I’ve just taken a look at Daylife, the new, shiny, Ajax-crazy news aggregation service backed by Michael Arrington , Dave Winer and other starry names.

When I first opened it, a very large, black shutter dropped down my screen like an impolite suggestion to get lost. Well, I’m made of sterner stuff and hung on in there … and I’m glad I did. Apart from the soft-soapy Ajax slimyness, this is a very interesting concept, usefully presented.

I haven’t looked at it in depth yet, but it seems to be following the distinct trend back to human intervention, i.e. editors, first picked up by Jason Calacanis at Netscape, but also followed here at Syntagma in our network magazine portals — for example, Allusionz.

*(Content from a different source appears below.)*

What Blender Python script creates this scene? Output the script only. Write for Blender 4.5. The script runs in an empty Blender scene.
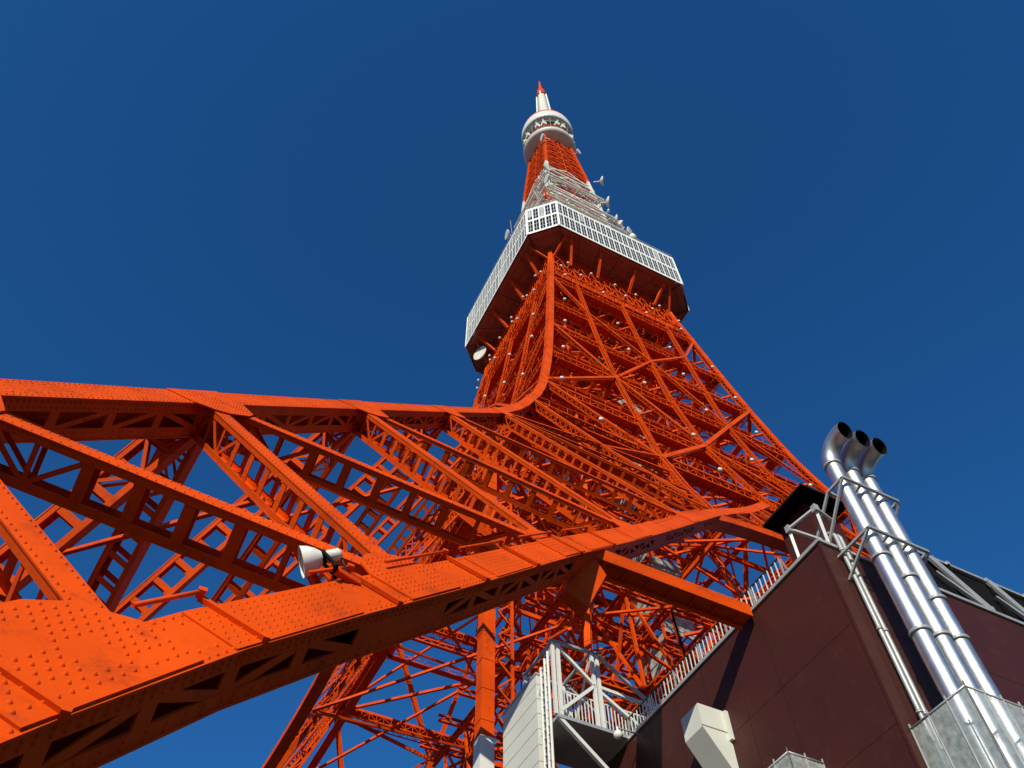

Now, Daylife is a big operation and likely to get bigger, especially with the strength of its founding backers. It brings together the traditional magazine news format with cascades of Web technology. It could be the first real internet news purveyor offering a credible alternative to the mainstream offline, especially as it utilizes technology better and offers an API for news presentation on other sites. I believe Huffington Post already takes it.

Once I made some inroads into the strange, but kinda intuitive, navigation, I began to enjoy myself. The stories are good — Egypt and Israel topped the bill when I looked — and there’s lots of backup stories to explore. You can even make a choice of topics that interest you to personalize the presentation.

I’ve yet to get to grips with all of it, so I’m not going to go into detail at this stage, but you can be sure we’ll keep an eye on it.

Investor Michael Arrington has a different point of view, though :

“After quickly reviewing the launch product, I am unhappy to report that I am underwhelmed by what Daylife has to offer. … What makes Daylife stand out is not so much what it does well, but what’s been left out. There are no RSS feeds, … or comments … And the fact that the front page news is gathered by humans, instead of the algorithmically determined news at Digg, means the company will always have a higher cost of doing business.”

This type of newsy site isn’t really suitable for RSS feeds, in my opinion — although they are coming. Try hooking up to the BBC feed and the threads come in batches of 30 or so at a time. Awesomely time-wasting. Feeds don’t always work on galloping aggregation sites unless there are lots of them for narrow niches. Then they become tiresomely complicated.

I think he’s wrong on the editing point too. Another machine-driven aggregation site is not what we need right now. I believe human choice will be a factor in the success of this type of operation in 2007. Online services need to get in touch with their human side if they are ever to match the print world for both quality and friendliness.

The most sensible comment comes from Steve Rubel : “Daylife may not be the most comprehensive news site on the web, but it’s a winner. It aggregates content in a compelling way that is easy to read. That’s something we sorely need in a world of limitless choices. ”

In the end, as ever, it’s not the pundits but the readers who will decide.

Update : There’s some very good discussion on this topic over at Techmeme.